La vraie raison du conflit avec Washington est la tentative que fait Berlin de revenir sur la scène mondiale en tant que puissance impérialiste majeure. Déjà en janvier, le ministre allemand des Affaires étrangères, Frank-Walter Steinmeier, avait déclaré que l’Allemagne était trop puissante et importante pour se limiter à « faire des commentaires depuis la touche sur la politique mondiale. »
Peu de temps après, le président allemand Joachim Gauck s’était prononcé en faveur d’un engagement militaire fort de l’Allemagne à la Conférence sur la sécurité à Munich.
Le retour à ses ambitions de grande puissance place l’Allemagne dans un conflit avec les Etats-Unis qui ne sont pas prêts à abandonner de plein gré leur position de seule puissance mondiale. Pour l’instant, cela s’exprime dans le désir « d’être traité justement et en partenaires égaux » par les Etats-Unis. Mais on n’en restera pas là.
La lutte pour les sphères d’influence, les matières premières, les nouveaux marchés et la main-d’œuvre bon marché qui est la source du militarisme ne conduit pas seulement à une attitude plus agressive envers la Chine et la Russie, mais provoque encore des conflits entre pouvoirs impérialistes alliés. Chacun de ces deux éléments peut déboucher sur une troisième guerre mondiale.
Il existe déjà des tensions significatives entre l’Allemagne et les Etats-Unis. Les deux pays ont bien collaboré dans l’installation au pouvoir d’un régime droitier pro-occidental en Ukraine, mais ils ont des divergences quant aux sanctions économiques contre la Russie, qui affecteraient principalement les sociétés allemandes et européennes.
Au Moyen-Orient, l’Allemagne et l’Union européenne prennent de plus en plus leurs distances avec une politique américaine qui a conduit à une débâcle.

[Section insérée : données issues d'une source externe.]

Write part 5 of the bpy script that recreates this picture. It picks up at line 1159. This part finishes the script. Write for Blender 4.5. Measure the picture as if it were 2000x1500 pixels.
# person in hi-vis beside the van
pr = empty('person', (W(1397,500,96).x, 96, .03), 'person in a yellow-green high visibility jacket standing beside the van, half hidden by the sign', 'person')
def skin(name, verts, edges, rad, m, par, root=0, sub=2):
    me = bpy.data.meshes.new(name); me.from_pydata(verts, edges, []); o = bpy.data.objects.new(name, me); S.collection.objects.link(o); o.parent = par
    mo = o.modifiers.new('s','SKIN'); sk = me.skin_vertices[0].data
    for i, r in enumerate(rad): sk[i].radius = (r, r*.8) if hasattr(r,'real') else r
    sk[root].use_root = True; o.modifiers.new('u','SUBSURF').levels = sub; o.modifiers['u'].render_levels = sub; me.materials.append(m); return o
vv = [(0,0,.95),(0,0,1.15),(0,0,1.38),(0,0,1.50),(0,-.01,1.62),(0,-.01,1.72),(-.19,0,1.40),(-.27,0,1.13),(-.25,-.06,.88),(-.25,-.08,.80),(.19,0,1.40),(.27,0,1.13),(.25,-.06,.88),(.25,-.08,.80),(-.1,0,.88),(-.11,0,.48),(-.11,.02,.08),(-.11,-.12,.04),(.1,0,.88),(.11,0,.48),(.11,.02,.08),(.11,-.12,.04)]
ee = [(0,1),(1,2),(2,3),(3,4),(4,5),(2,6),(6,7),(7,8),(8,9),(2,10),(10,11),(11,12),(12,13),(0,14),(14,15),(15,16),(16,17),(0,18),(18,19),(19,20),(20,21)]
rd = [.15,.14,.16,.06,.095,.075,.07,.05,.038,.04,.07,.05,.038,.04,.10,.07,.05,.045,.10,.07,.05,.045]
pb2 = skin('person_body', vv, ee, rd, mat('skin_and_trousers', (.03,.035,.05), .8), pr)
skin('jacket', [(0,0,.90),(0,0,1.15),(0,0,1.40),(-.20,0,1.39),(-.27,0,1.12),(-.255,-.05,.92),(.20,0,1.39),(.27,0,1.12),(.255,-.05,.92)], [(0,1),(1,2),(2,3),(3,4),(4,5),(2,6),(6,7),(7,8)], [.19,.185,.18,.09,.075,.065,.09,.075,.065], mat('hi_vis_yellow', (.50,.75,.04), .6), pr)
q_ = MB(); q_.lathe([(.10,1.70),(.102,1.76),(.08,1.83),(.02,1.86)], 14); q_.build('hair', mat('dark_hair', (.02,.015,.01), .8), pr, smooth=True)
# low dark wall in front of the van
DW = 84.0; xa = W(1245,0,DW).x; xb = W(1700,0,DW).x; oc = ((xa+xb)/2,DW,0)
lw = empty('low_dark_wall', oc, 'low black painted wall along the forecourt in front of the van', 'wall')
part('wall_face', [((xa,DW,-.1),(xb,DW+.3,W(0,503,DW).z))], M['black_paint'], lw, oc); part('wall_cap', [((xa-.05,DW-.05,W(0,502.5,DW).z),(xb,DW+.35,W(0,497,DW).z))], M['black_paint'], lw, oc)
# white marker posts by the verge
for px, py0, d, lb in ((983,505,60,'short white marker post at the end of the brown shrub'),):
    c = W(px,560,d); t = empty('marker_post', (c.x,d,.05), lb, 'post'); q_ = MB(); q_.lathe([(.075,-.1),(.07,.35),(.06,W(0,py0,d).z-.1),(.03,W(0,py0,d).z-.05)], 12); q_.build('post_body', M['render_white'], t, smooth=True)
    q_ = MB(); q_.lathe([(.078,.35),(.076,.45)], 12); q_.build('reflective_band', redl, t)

L’ancien ministre allemand des Affaires étrangères Joschka Fischer, traditionnellement un proche allié des Etats-Unis, a publié mercredi 9 juillet un article dans la Süddeutsche Zeitung qui qualifiait l’invasion de l’Irak en 2003 de « péché originel » dans l’évolution catastrophique qui eut lieu dans la région ; il y qualifie de «seconde erreur» un retrait « trop vite et trop tôt » des troupes américaines.
L’indignation actuelle des politiciens allemands face à l’espionnage est en bonne partie du spectacle.
Le politicien SPD Karsten Voigt, qui a été de 1999 à 2010 coordinateur gouvernemental pour la coopération germano-américaine déclara dans une interview parue dans l’hebdomadaire Die Zeitque le démasquage d’un espion américain au service de renseignement extérieur de l’Allemagne (BND) n’était pas une surprise.
A la question de savoir s’il a été surpris de voir que les Etats-Unis avaient des espions dans l’ administration gouvernementale et au BND, Voigt répondit: « je ne le savais pas, bien sûr, mais je l’ai toujours supposé. Durant la période où j’étais en fonction dans les années 1990, les ambassadeurs allemands à Washington étaient convaincus qu’ils étaient surveillés. »
Le gouvernement allemand tente délibérément, en jouant l’indignation, d’exploiter l’hostilité largement répandue à la politique étrangère criminelle des Etats-Unis pour faire avancer ses propres intérêts impérialistes et développer les service secrets et les forces armées de l’Allemagne.
Un tel changement de politique signifie que l’impérialisme allemand revient une fois de plus à des traditions qui dépassent de loin les crimes des autres puissances impérialistes. Le gouvernement allemand a non seulement le soutien des partis au gouvernement, la CDU et la CSU conservatrices et le SPD social-démocrate, mais aussi des partis de l’opposition, Les Verts et La Gauche.
Qui a la volonté de lutter contre la surveillance de la population et contre la guerre doit rejeter cette tromperie. Ce n’est pas un développement des services de renseignement allemands qui mettra un terme à l’espionnage de millions de personnes par la NSA, la CIA et d’autres agences américaines, mais seulement la dissolution de tous les services secrets y compris ceux de l’Allemagne.